What to work on:
Copy exactly the lines from the beginning of the data down to and including the line holding "from mathutils import Vector", without any pictures.

Dataset section:
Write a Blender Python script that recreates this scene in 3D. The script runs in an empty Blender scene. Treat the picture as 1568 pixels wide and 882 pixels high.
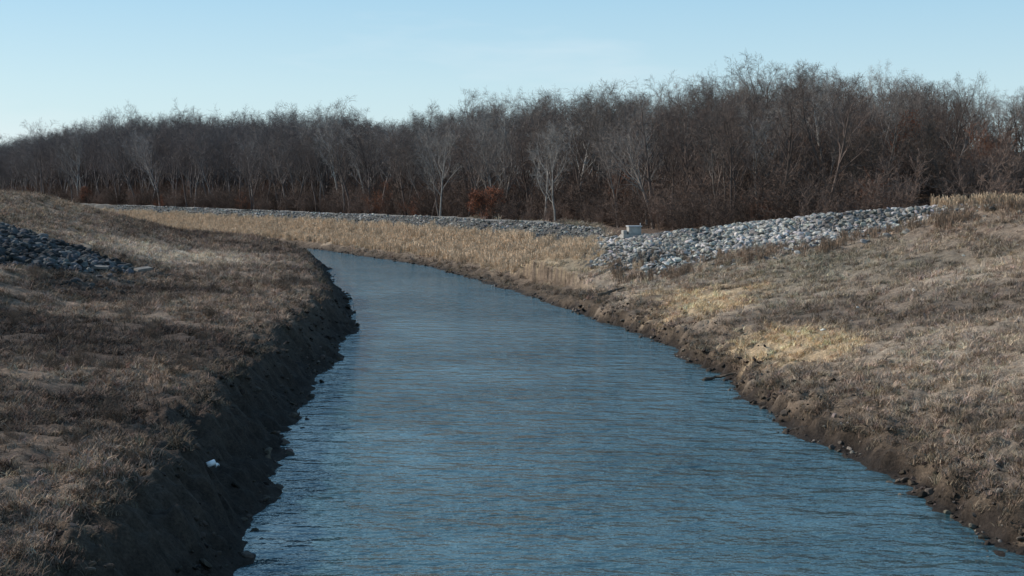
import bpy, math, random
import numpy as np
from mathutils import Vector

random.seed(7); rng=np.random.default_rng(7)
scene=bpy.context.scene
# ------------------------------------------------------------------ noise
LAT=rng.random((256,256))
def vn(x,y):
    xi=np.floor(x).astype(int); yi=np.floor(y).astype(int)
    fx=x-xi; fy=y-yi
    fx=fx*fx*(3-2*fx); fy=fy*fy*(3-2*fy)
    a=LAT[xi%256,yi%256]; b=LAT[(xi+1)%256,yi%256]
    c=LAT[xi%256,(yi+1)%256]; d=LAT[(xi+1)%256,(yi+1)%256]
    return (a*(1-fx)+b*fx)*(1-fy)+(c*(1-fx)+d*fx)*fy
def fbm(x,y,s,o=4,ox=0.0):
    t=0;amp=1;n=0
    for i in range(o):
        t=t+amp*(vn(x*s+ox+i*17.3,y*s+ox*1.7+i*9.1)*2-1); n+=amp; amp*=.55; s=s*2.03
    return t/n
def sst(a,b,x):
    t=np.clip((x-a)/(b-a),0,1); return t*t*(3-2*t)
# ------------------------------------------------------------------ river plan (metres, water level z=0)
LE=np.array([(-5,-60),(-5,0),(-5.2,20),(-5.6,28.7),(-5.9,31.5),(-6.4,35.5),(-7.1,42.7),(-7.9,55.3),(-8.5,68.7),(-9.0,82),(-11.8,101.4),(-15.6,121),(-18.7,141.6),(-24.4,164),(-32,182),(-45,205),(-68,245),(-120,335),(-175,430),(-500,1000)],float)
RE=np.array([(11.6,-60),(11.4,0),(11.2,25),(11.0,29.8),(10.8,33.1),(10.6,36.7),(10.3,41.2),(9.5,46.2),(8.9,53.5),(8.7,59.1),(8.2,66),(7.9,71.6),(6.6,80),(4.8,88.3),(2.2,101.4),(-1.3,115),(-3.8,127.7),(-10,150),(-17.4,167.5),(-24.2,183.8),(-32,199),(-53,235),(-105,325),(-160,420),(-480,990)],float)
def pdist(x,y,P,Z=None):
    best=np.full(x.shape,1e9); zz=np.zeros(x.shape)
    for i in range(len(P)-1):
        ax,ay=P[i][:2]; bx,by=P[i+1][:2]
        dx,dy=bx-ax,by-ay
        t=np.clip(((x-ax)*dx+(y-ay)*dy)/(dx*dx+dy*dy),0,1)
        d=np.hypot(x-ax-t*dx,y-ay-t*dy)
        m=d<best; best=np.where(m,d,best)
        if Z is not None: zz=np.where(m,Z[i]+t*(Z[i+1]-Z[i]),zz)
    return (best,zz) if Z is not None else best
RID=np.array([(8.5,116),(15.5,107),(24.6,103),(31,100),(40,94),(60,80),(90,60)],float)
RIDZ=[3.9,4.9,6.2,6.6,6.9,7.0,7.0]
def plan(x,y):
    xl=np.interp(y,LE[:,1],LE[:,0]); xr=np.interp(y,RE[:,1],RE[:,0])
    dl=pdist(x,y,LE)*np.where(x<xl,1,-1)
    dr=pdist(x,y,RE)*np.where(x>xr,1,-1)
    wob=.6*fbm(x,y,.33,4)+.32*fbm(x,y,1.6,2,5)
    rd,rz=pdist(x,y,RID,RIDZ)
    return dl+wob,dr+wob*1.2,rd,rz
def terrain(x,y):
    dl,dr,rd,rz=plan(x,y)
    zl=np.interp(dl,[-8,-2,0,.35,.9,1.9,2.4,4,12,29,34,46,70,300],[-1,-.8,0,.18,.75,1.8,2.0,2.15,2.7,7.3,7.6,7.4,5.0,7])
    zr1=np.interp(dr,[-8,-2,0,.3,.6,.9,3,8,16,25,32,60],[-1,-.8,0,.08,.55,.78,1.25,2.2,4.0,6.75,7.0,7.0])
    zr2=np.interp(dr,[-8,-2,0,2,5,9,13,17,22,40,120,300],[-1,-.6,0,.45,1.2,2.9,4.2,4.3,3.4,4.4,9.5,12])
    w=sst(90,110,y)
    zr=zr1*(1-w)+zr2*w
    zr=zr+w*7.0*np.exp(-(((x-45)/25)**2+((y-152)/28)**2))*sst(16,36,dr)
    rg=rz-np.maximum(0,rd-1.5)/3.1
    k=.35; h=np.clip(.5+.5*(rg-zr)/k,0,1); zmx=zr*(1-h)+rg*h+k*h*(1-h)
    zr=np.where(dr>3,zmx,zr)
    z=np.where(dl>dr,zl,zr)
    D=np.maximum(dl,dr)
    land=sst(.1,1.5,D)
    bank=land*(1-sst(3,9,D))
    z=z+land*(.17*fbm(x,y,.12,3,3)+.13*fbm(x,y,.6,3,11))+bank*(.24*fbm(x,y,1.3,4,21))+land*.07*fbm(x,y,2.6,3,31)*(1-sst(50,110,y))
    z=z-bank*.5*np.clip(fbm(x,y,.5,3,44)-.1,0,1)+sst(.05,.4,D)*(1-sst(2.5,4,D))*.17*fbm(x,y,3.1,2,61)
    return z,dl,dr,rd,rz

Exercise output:
Write a Blender Python script that recreates this scene in 3D. The script runs in an empty Blender scene. Treat the picture as 1568 pixels wide and 882 pixels high.
import bpy, math, random
import numpy as np
from mathutils import Vector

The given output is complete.